┌─ Supplied material

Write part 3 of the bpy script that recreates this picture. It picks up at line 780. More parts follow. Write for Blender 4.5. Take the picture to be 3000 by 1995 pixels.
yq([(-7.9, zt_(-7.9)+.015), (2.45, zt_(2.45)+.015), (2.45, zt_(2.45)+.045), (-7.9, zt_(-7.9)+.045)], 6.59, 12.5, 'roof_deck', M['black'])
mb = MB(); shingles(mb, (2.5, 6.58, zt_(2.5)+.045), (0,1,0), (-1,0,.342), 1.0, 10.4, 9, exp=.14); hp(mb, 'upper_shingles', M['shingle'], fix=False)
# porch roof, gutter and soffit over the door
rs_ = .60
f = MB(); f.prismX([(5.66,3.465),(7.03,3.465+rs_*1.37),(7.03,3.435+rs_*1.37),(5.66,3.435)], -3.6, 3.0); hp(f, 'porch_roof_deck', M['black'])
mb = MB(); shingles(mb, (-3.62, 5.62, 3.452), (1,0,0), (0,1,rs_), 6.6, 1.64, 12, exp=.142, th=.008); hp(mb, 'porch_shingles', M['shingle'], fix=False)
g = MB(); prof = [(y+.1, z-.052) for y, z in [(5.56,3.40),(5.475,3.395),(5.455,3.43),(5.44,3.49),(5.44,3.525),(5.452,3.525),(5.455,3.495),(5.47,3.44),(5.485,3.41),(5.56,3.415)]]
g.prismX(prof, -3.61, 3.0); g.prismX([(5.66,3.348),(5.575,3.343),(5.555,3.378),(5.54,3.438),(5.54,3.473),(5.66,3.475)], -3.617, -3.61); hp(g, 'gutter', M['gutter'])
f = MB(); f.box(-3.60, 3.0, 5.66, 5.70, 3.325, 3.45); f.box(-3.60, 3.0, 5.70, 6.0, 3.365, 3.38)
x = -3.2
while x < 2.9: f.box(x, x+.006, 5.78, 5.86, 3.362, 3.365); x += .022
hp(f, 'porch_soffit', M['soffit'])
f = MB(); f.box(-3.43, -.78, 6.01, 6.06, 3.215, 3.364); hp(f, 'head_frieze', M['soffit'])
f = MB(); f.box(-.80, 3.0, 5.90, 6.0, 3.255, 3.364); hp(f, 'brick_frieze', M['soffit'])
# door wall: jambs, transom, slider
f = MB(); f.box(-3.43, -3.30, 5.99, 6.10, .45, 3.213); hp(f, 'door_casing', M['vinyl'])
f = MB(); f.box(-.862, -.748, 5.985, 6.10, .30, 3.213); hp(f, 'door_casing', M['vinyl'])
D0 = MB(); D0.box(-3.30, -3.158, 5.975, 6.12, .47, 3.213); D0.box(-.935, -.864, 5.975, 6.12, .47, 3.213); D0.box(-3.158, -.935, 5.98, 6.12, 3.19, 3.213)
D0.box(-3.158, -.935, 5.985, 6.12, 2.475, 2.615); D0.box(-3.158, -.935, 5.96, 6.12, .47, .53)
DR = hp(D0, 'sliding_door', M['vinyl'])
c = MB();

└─

Output all of the material exactly as written.

• [Solution]
Write part 3 of the bpy script that recreates this picture. It picks up at line 780. More parts follow. Write for Blender 4.5. Take the picture to be 3000 by 1995 pixels.
yq([(-7.9, zt_(-7.9)+.015), (2.45, zt_(2.45)+.015), (2.45, zt_(2.45)+.045), (-7.9, zt_(-7.9)+.045)], 6.59, 12.5, 'roof_deck', M['black'])
mb = MB(); shingles(mb, (2.5, 6.58, zt_(2.5)+.045), (0,1,0), (-1,0,.342), 1.0, 10.4, 9, exp=.14); hp(mb, 'upper_shingles', M['shingle'], fix=False)
# porch roof, gutter and soffit over the door
rs_ = .60
f = MB(); f.prismX([(5.66,3.465),(7.03,3.465+rs_*1.37),(7.03,3.435+rs_*1.37),(5.66,3.435)], -3.6, 3.0); hp(f, 'porch_roof_deck', M['black'])
mb = MB(); shingles(mb, (-3.62, 5.62, 3.452), (1,0,0), (0,1,rs_), 6.6, 1.64, 12, exp=.142, th=.008); hp(mb, 'porch_shingles', M['shingle'], fix=False)
g = MB(); prof = [(y+.1, z-.052) for y, z in [(5.56,3.40),(5.475,3.395),(5.455,3.43),(5.44,3.49),(5.44,3.525),(5.452,3.525),(5.455,3.495),(5.47,3.44),(5.485,3.41),(5.56,3.415)]]
g.prismX(prof, -3.61, 3.0); g.prismX([(5.66,3.348),(5.575,3.343),(5.555,3.378),(5.54,3.438),(5.54,3.473),(5.66,3.475)], -3.617, -3.61); hp(g, 'gutter', M['gutter'])
f = MB(); f.box(-3.60, 3.0, 5.66, 5.70, 3.325, 3.45); f.box(-3.60, 3.0, 5.70, 6.0, 3.365, 3.38)
x = -3.2
while x < 2.9: f.box(x, x+.006, 5.78, 5.86, 3.362, 3.365); x += .022
hp(f, 'porch_soffit', M['soffit'])
f = MB(); f.box(-3.43, -.78, 6.01, 6.06, 3.215, 3.364); hp(f, 'head_frieze', M['soffit'])
f = MB(); f.box(-.80, 3.0, 5.90, 6.0, 3.255, 3.364); hp(f, 'brick_frieze', M['soffit'])
# door wall: jambs, transom, slider
f = MB(); f.box(-3.43, -3.30, 5.99, 6.10, .45, 3.213); hp(f, 'door_casing', M['vinyl'])
f = MB(); f.box(-.862, -.748, 5.985, 6.10, .30, 3.213); hp(f, 'door_casing', M['vinyl'])
D0 = MB(); D0.box(-3.30, -3.158, 5.975, 6.12, .47, 3.213); D0.box(-.935, -.864, 5.975, 6.12, .47, 3.213); D0.box(-3.158, -.935, 5.98, 6.12, 3.19, 3.213)
D0.box(-3.158, -.935, 5.985, 6.12, 2.475, 2.615); D0.box(-3.158, -.935, 5.96, 6.12, .47, .53)
DR = hp(D0, 'sliding_door', M['vinyl'])
c = MB();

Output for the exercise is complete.